This morning in the middle of the chaos of having 3 kids on summer vacation and trying to get some work done, I got that giddy feeling that has been so elusive recently. I almost didn’t recognize it. It’s not that I’m usually unhappy or sad, but the range of emotions has seriously leveled out.
Twenty years ago I could go from depressed (“He didn’t call.”) to elated (“He called!!!”) at the drop of a hat. I felt hopeful when I woke up in the morning, proud when I was complimented by a customer, angry when something didn’t go my way, sad when I found out that I had been lied to, excited when I had plans to go out and mingle.
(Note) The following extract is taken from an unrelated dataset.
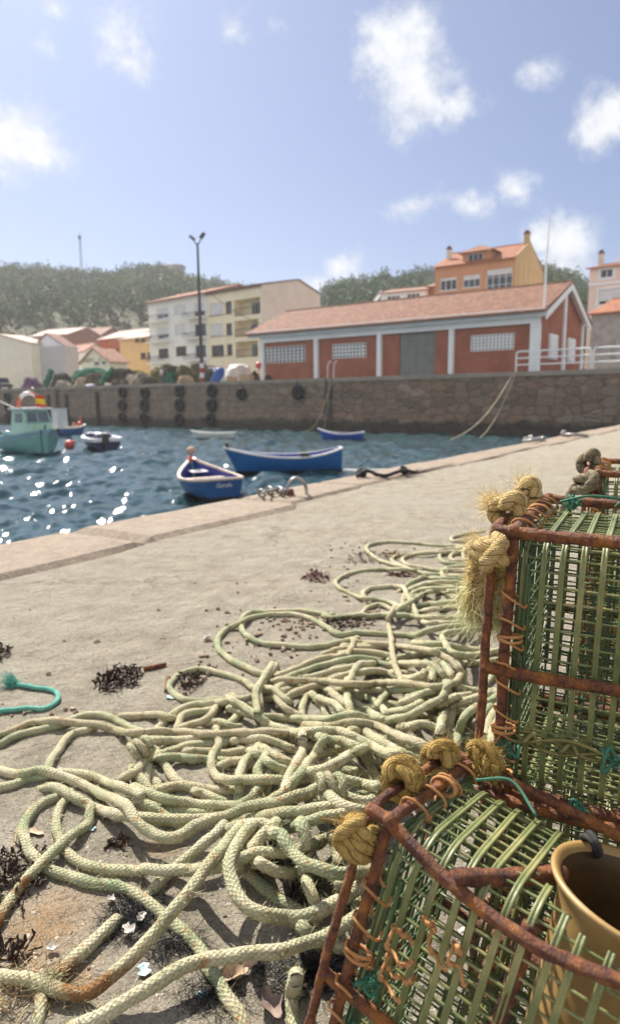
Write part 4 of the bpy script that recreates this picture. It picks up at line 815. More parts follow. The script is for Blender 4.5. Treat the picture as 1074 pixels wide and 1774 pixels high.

Now my emotions on a typical day range from overwhelmed by my to-do list, annoyed when I have to say something for the 5th time, angry when I have to say something for the 10th time, enraged when I have to say something for the 15th time, and relieved when I’m able to escape and go to Zumba, a business dinner, or just to run errands.
Today was a great day. I had a few things that I had to do for work this morning, and I did them all. I had the afternoon off and went to Lana and Larry’s to tire the kids out in the ce-ment pond. While I was there, our niece cleaned our house top to bottom. When we left the pool to take Adlani to Taekwondo, Norah fell asleep and I went through the DD drive-thru, got an iced latte, and had a half hour of peace and a People magazine.
After that we went to Papa Gino’s for Aliya’s soccer party, and tired the kids out again. Aliya went back to Lana’s so I *had* to go get her [alone] later on. When I walked in, Lana handed me a plate and a beer, and I got a little misty. We watched some Friday night trash TV, and came home to a quiet house with everyone asleep.
Add in the fact that BJs now stocks turkey pepperoni, I got new hand soap and shampoo at Trader Joe’s, and I have a bowl of raspberries and whipped cream waiting for me to finish this post, and it was a fabulous day. Meeting our new friend Bailey, who just arrived from Ethiopia (and is the most lovely, delicious baby ever), made it even better.
It’s all about perspective. My kids are still rowdy, my house still has piles, and my to-do list is still long. But I’ve been working on getting things organized, prioritizing the responsibilities I take on, and checking at least one “toleration” off the list every day. I’ve been sleeping at least an hour more each night, and I feel better. Aliya has been a huge help in getting the house in some semblance of order, and she works cheap. 🙂
I realized the other day that this is the way it’s going to be for a long time. I’m not pregnant or nursing an infant any more. My kids all buckle their own seatbelts, wipe their own butts, and dress and feed themselves. I don’t have an excuse…”I’ll have more time when Aliya’s out of diapers…Adlani learns to walk…Norah morphs into a human being…” I’d better learn how to manage the time that I currently have, because I’m not going to have more time until Aliya learns to drive. No more waiting for things to get better…the time is now.